---------- EXTRACTED RECORDS

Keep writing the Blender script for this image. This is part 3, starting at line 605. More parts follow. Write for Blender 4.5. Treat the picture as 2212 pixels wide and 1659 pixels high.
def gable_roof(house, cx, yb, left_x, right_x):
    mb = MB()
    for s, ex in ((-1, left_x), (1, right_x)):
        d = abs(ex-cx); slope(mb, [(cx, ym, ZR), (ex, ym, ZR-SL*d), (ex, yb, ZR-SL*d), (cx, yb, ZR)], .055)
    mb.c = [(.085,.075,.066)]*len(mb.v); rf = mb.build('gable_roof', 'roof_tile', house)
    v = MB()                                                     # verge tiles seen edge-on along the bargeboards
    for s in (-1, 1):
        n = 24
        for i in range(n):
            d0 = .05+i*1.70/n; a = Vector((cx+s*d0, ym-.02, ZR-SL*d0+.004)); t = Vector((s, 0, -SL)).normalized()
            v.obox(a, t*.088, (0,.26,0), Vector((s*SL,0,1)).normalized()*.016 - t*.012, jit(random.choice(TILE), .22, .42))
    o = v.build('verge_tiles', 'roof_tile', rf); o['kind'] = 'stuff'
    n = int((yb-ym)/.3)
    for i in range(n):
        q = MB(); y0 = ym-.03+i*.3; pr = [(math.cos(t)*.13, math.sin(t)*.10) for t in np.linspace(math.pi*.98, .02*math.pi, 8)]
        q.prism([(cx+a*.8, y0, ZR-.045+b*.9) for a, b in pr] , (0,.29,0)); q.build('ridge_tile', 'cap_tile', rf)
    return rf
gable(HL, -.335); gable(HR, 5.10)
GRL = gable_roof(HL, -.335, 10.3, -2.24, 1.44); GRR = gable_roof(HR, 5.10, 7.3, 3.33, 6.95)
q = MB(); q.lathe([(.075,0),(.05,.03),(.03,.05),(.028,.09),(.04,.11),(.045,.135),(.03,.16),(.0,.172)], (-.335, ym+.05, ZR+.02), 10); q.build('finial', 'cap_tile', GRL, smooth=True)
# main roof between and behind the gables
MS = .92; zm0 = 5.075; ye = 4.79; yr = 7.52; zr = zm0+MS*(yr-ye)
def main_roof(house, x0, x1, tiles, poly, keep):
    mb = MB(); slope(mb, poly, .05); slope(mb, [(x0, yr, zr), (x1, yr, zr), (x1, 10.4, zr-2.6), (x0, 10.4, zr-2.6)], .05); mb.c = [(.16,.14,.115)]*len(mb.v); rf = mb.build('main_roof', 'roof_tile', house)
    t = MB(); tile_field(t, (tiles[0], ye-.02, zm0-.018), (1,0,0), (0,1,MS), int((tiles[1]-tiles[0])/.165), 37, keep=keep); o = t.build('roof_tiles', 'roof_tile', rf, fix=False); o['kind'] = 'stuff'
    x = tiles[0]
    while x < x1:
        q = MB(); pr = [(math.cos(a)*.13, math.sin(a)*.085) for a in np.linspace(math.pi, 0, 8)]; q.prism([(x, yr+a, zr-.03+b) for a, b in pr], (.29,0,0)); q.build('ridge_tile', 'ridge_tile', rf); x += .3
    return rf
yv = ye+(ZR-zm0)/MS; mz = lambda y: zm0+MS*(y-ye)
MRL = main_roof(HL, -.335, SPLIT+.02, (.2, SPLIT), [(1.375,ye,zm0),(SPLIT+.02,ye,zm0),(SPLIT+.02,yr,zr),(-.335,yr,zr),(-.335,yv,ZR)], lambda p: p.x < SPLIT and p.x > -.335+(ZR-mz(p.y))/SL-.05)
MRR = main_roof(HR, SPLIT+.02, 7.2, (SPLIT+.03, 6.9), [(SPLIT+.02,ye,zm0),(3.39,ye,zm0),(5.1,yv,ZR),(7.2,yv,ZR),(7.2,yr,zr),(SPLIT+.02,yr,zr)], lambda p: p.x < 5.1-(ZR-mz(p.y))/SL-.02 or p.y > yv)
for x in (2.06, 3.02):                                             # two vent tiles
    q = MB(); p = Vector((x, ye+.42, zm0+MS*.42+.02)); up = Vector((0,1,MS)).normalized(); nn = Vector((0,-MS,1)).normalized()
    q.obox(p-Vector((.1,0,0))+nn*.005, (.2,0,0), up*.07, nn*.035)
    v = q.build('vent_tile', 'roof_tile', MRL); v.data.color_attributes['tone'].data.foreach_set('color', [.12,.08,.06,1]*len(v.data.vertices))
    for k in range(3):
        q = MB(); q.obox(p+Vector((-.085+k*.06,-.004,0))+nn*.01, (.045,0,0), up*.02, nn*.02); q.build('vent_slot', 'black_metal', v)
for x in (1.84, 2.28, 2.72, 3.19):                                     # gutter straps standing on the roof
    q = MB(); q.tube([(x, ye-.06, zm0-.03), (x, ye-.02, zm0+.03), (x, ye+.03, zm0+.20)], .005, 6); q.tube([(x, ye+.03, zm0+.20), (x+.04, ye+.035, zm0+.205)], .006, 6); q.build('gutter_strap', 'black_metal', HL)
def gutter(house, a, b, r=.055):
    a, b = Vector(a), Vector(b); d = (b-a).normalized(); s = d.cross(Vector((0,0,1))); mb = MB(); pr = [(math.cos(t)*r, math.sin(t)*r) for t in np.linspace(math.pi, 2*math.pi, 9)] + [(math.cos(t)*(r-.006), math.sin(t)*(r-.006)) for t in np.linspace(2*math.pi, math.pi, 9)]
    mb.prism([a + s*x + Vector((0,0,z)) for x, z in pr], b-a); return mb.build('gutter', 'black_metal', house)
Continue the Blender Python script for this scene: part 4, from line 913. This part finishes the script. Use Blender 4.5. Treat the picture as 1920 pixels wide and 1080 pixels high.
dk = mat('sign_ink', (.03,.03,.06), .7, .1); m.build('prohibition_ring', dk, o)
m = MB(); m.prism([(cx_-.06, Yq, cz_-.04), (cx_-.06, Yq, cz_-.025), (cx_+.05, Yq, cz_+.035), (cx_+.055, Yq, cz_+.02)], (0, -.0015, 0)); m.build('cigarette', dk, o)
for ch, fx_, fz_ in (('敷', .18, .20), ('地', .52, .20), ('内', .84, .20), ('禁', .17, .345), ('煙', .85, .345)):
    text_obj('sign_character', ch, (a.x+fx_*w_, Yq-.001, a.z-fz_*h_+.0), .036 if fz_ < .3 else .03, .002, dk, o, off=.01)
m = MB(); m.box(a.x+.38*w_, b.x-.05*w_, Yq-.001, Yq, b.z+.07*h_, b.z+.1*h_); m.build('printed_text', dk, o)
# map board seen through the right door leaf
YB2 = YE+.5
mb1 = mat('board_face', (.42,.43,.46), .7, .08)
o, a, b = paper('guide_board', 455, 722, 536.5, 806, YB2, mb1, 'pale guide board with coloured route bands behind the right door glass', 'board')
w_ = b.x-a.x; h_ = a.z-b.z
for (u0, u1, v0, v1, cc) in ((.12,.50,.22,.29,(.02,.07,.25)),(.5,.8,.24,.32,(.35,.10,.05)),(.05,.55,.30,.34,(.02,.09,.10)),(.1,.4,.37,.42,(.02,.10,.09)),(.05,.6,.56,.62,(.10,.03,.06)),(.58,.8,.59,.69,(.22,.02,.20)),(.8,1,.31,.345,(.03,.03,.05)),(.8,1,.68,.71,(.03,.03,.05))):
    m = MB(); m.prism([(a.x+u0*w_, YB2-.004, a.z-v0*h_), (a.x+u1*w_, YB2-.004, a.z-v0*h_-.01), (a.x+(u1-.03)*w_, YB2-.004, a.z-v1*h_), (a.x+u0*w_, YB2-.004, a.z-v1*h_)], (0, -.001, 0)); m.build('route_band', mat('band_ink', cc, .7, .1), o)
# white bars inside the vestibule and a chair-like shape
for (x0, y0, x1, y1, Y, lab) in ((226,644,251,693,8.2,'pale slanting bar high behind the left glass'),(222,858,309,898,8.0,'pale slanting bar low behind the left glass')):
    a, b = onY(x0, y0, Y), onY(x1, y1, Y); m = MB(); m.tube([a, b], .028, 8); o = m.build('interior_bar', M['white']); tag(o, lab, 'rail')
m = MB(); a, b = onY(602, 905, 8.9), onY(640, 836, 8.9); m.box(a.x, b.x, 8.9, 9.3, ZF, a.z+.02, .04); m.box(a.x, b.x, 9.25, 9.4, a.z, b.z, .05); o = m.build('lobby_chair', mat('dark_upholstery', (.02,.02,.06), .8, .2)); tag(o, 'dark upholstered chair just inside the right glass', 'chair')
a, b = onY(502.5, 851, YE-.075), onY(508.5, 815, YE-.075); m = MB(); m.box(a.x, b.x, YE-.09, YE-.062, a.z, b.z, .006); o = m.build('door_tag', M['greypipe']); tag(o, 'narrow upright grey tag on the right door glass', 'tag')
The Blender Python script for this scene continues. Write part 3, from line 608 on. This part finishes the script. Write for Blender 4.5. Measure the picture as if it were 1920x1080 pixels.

--------------------

# SHORT EXERCISE:
Only the number is required: the count of lines containing the word "This".

# EXERCISE RESPONSE:
3